Movies: A kinder, gentler time in ‘Women’s Balcony’

A very human and funny story of how repression can come with a seductive face – the men don’t go along with the rabbi out of cruelty but because he inspires them.

‘Women’s Balcony’ (photo credit: PR)
‘Women’s Balcony’
(photo credit: PR)
THE WOMEN’S BALCONY
Hebrew title: Ismach Hatani
Directed by Emil Ben-Shimon With Evelin Hagoel, Avraham Aviv Alush, Igal Naor, Orna Banai, Yafit Asulin
Running time: 96 minutes
In Hebrew.
Check with theaters for subtitle information.
Emil Ben-Shimon’s The Women’s Balcony proves that a movie doesn’t have to be mean spirited in order to be funny.
It’s a story about the members of a small Mizrahi synagogue in Jerusalem, and how the women are – gradually – empowered.
The story is a throwback to a kinder, gentler time, when communities were closer, although it isn’t set in a specific period. The clothing all seems to be contemporary, but there are no cell phones around. When there is an event to be celebrated — a bar mitzva, a holiday or a wedding — the entire group heads out to the synagogue, located in one of Jerusalem’s older neighborhoods. There are none of those garish event halls that people tend to use these days, and the women prepare the food themselves; no one goes into debt paying for huge catered meals.
The story starts out at a bar mitzva celebration, and we get the flavor of the neighborhood as everyone gossips on their way into the synagogue. The women compare notes on the food they have brought as they set it out, and when a little boy plays with the coffee urn and turns it off, one of the women urges him to turn it on again, then surreptitiously does it herself. We can see that this is a congregation where religion is part of the fabric of life and where there is a certain amount of tolerance for different levels of observance. The women file into their balcony, and just before the bar mitzva boy starts to read, the balcony collapses. The synagogue is closed until further notice.
This very symbolic accident sets off a chain of events that affect the lives of several families, notably that of Eti (Evelin Hagoel), the spirited grandmother of the bar mitzva boy.
There is no money for renovations, and the men try to find an alternate site for their minyan. But once they are relocated to an out-of-the way building, few people show up, and they turn to passers-by for help.
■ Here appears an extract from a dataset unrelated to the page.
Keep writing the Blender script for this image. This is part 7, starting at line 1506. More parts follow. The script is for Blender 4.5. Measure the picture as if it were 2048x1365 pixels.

The young, charismatic, ultra-Orthodox rabbi, Dovid (Avraham Aviv Alush), comes to their rescue, and soon he becomes their de facto rabbi, since their own rabbi’s health is failing, especially since his wife was badly injured in the accident.
The men are energized by this new young leader, but Rabbi David has a message that the women of the community find hard to swallow: The accident happened because the women weren’t dressing modestly enough, and the synagogue should be rebuilt without any place for women. The women are shocked, and most of them rebel. The movie becomes a bit like Aristophanes’s Lysistrata, an ancient comic trope that was recently mined by Spike Lee in the film Chi-Raq.
There are serious issues at stake here, but the director and the screenwriter, Shlomit Nechama, take a gentle, humorous approach. The struggle of these assertive women to make sure they remain part of the congregation is moving, especially at a time when there are sex-segregated bus lines where women sit in the back, women still cannot get a divorce without their husband’s permission, and there are restrictions on how women can pray at the Western Wall.
But it’s primarily a very human and funny story of how repression can come with a seductive face – the men don’t go along with the rabbi out of cruelty but because he inspires them.
The ensemble acting features some of Israel’s best performers. In addition to Hagoel, there are Orna Banai (a well-known secular leftist, who gets laughs when she her character becomes more religious); Yafit Asulin (as a young woman who falls in love with the rabbi’s assistant); Igal Naor, Herzl Tobey and Assaf Ben-Shimon.
These performers have a light touch and really seem like a group of friends and neighbors.
At times, once the situation is all set up, the action drags a little, and I was hoping that the women would do something really outrageous. But in this movie, everyone is essentially decent, so they don’t have to resort to anything too extreme. There might have been more drama if they did, but it would have been a very different movie.